Return the records, each one exactly as written.

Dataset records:

......

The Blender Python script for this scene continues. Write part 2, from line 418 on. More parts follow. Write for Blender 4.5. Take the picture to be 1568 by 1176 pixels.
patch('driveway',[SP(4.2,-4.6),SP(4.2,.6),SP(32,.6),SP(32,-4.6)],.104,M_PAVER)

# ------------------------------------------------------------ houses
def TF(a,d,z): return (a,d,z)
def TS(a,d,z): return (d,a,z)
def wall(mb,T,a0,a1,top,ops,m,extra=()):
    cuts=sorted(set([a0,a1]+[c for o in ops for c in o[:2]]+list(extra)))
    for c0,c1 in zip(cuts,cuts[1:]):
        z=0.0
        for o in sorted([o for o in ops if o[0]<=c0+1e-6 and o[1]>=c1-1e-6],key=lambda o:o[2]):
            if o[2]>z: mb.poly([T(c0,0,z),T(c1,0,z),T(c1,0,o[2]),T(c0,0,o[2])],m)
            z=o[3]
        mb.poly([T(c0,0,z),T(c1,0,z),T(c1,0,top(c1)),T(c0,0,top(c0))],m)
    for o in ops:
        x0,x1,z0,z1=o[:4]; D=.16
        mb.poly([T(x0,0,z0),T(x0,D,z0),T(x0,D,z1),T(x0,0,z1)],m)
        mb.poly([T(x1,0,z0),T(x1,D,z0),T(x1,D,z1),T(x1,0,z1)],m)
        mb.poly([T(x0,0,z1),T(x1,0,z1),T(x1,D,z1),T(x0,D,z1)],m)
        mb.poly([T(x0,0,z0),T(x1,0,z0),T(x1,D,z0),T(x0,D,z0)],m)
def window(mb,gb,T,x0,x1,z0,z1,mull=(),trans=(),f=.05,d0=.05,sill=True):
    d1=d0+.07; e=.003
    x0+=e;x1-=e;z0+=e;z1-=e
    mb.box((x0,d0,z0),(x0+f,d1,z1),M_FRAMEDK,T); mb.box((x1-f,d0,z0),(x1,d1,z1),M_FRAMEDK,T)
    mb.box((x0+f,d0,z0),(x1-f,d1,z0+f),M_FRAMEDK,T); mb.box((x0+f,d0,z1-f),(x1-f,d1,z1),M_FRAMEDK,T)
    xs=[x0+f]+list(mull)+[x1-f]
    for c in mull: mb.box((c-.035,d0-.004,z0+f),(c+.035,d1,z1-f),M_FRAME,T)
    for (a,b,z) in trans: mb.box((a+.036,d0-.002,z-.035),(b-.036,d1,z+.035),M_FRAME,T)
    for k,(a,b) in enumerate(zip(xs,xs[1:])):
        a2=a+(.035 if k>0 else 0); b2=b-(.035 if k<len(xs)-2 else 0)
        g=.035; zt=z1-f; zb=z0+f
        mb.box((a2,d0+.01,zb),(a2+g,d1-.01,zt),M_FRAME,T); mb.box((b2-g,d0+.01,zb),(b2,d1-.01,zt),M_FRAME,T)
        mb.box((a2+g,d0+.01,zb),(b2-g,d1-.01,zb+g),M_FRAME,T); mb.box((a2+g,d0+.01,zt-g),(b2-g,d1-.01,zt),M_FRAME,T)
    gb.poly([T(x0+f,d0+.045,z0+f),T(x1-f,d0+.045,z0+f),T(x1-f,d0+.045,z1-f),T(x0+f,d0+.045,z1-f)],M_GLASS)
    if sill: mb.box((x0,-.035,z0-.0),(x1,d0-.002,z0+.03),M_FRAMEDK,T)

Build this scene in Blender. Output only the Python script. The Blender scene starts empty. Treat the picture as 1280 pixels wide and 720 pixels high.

......

Problem solution:
The Blender Python script for this scene continues. Write part 2, from line 418 on. More parts follow. Write for Blender 4.5. Take the picture to be 1568 by 1176 pixels.
patch('driveway',[SP(4.2,-4.6),SP(4.2,.6),SP(32,.6),SP(32,-4.6)],.104,M_PAVER)

# ------------------------------------------------------------ houses
def TF(a,d,z): return (a,d,z)
def TS(a,d,z): return (d,a,z)
def wall(mb,T,a0,a1,top,ops,m,extra=()):
    cuts=sorted(set([a0,a1]+[c for o in ops for c in o[:2]]+list(extra)))
    for c0,c1 in zip(cuts,cuts[1:]):
        z=0.0
        for o in sorted([o for o in ops if o[0]<=c0+1e-6 and o[1]>=c1-1e-6],key=lambda o:o[2]):
            if o[2]>z: mb.poly([T(c0,0,z),T(c1,0,z),T(c1,0,o[2]),T(c0,0,o[2])],m)
            z=o[3]
        mb.poly([T(c0,0,z),T(c1,0,z),T(c1,0,top(c1)),T(c0,0,top(c0))],m)
    for o in ops:
        x0,x1,z0,z1=o[:4]; D=.16
        mb.poly([T(x0,0,z0),T(x0,D,z0),T(x0,D,z1),T(x0,0,z1)],m)
        mb.poly([T(x1,0,z0),T(x1,D,z0),T(x1,D,z1),T(x1,0,z1)],m)
        mb.poly([T(x0,0,z1),T(x1,0,z1),T(x1,D,z1),T(x0,D,z1)],m)
        mb.poly([T(x0,0,z0),T(x1,0,z0),T(x1,D,z0),T(x0,D,z0)],m)
def window(mb,gb,T,x0,x1,z0,z1,mull=(),trans=(),f=.05,d0=.05,sill=True):
    d1=d0+.07; e=.003
    x0+=e;x1-=e;z0+=e;z1-=e
    mb.box((x0,d0,z0),(x0+f,d1,z1),M_FRAMEDK,T); mb.box((x1-f,d0,z0),(x1,d1,z1),M_FRAMEDK,T)
    mb.box((x0+f,d0,z0),(x1-f,d1,z0+f),M_FRAMEDK,T); mb.box((x0+f,d0,z1-f),(x1-f,d1,z1),M_FRAMEDK,T)
    xs=[x0+f]+list(mull)+[x1-f]
    for c in mull: mb.box((c-.035,d0-.004,z0+f),(c+.035,d1,z1-f),M_FRAME,T)
    for (a,b,z) in trans: mb.box((a+.036,d0-.002,z-.035),(b-.036,d1,z+.035),M_FRAME,T)
    for k,(a,b) in enumerate(zip(xs,xs[1:])):
        a2=a+(.035 if k>0 else 0); b2=b-(.035 if k<len(xs)-2 else 0)
        g=.035; zt=z1-f; zb=z0+f
        mb.box((a2,d0+.01,zb),(a2+g,d1-.01,zt),M_FRAME,T); mb.box((b2-g,d0+.01,zb),(b2,d1-.01,zt),M_FRAME,T)
        mb.box((a2+g,d0+.01,zb),(b2-g,d1-.01,zb+g),M_FRAME,T); mb.box((a2+g,d0+.01,zt-g),(b2-g,d1-.01,zt),M_FRAME,T)
    gb.poly([T(x0+f,d0+.045,z0+f),T(x1-f,d0+.045,z0+f),T(x1-f,d0+.045,z1-f),T(x0+f,d0+.045,z1-f)],M_GLASS)
    if sill: mb.box((x0,-.035,z0-.0),(x1,d0-.002,z0+.03),M_FRAMEDK,T)

Build this scene in Blender. Output only the Python script. The Blender scene starts empty. Treat the picture as 1280 pixels wide and 720 pixels high.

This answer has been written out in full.